Later sections are ‘Draftees’ (Cordwainer Smith, Samuel R Delany, Robert Sheckley), ‘Transitions/Redefiners’ (David Brin, David Drake, Lois McMaster Bujold, Iain M. Banks), ‘Volunteers: Revisionaries’ (Dan Simmons, Colin Greenland, Peter F. Hamilton, David Weber, Catherine Asaro), ‘Mixed Signals / Mixed Categories’ (Gregory Benford, Donald Kingsbury, Sarah Zettel, Ursula K Le Guin, Robert Reed, Paul McAuley, Stephen Baxter, Michael Moorcock, Michael Kandal) and ‘Next Wave’ (Daniel, Westerfeld, Reynolds, Stross and Wright).

Given that this review would approach novella length itself were it to discuss each and every tale, it would be invidious to pick out a handful of stories for special praise. Everything here is of interest, much is excellent and that which is best will inevitably vary from reader to reader. It will have to suffice that all are expertly chosen to reflect the range of the genre, as well as  to support the season arc. And yes, there is a story which goes to the logical conclusion by combining space opera with grand opera.

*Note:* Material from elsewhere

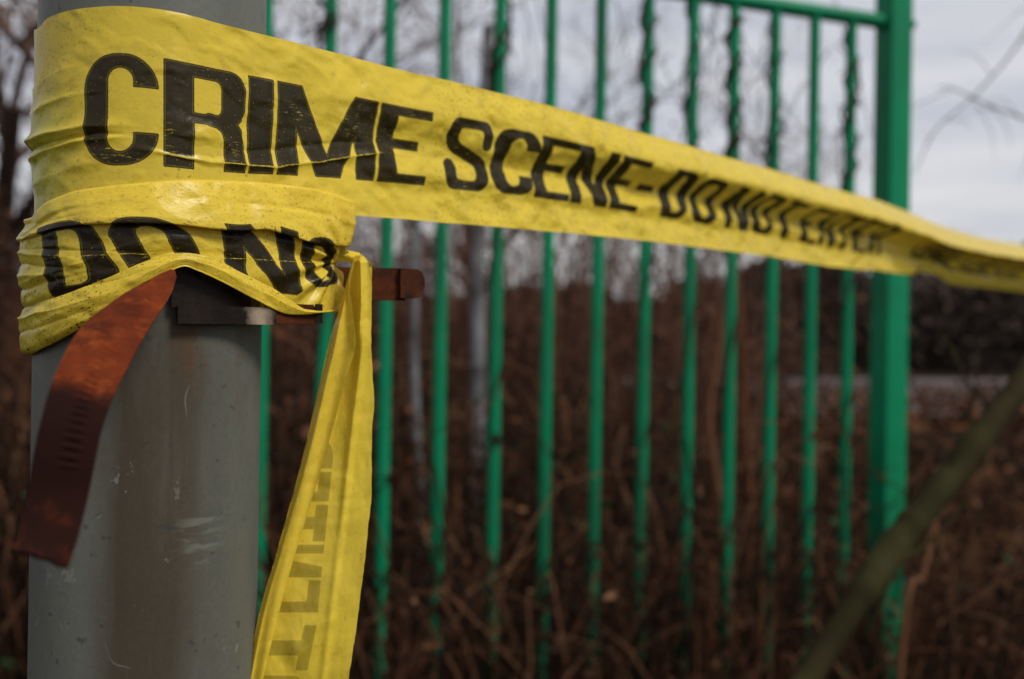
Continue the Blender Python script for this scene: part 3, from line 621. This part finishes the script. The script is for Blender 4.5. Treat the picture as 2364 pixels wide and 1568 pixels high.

As for minuses… despite the book being copyright 2006 the editors didn’t seem at the time of writing to be aware of Peter F. Hamilton’s Judas Unchained (2005). They suggest that Stephen Baxter wrote a novel called ‘Rind’, and they knock a decade of Leigh Brackett’s life in telling us she died at the same age as Cordwainer Smith. But that’s just nit-picking, and it’s entertaining to spot the occasional goof. It makes the editors human. The truth is The Space Opera Renaissance is an excellent collection, though one probably best enjoyed by dipping into between other reading other things. Devour it all at once and visions of enormous mutant star goats surely beckon.